Big Boy (literalmente um dos maiores beatlemaníacos, já falecidos do Brasil. Grande comunicólogo da Rádio Mundial, o Chacrinha da FM)
Newton Duarte era seu nome civil. Gordo e risonho de rosto infantil com toca de gorro. Suarento. Interminavelmente ocupado procurava o novo disco e o rock promissor para programar e animar seus bailes da pesada. Ainda encontrava tempo para sua coluna musical na revista “Amiga”. Morreu de ataque cardíaco em decorrência de sua estafa produtiva.

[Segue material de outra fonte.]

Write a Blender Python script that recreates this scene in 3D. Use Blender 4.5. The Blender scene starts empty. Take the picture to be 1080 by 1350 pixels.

Viagens à Europa/América. Em Londres, depois de quatro dias na neve, na frente da EMI, conseguiu-se se encontrar com Paul McCartney, e a partir desse encontro, figurar na lista mundial de disc-jóqueis que recebiam as novidades dos Beatles dias antes do lançamento oficial. Ganhou prestígio e estourou em audiência.
No final dos anos 60, Big Boy, e Celso Teixeira, divulgador da Odeon/EMI, e o Disc-jóquei de Colorado, Estados Unidos, americano Russ Gibbs, o inventor da suposta morte de Paul McCartney, fizeram um programa na TV Excelsior Canal 9, em São Paulo, que começou no horário nobre e varou a madrugada. Nesse programa houve uma pré-estréia mundial de um clipe de Paul McCartney cantando Blackbird, extraído dos arquivos particulares do radialista.
No dia da morte de Jimi Hendrix, Big Boy chorou no ar, no horário do seu programa, enquanto prestava homenagens ao guitarrista.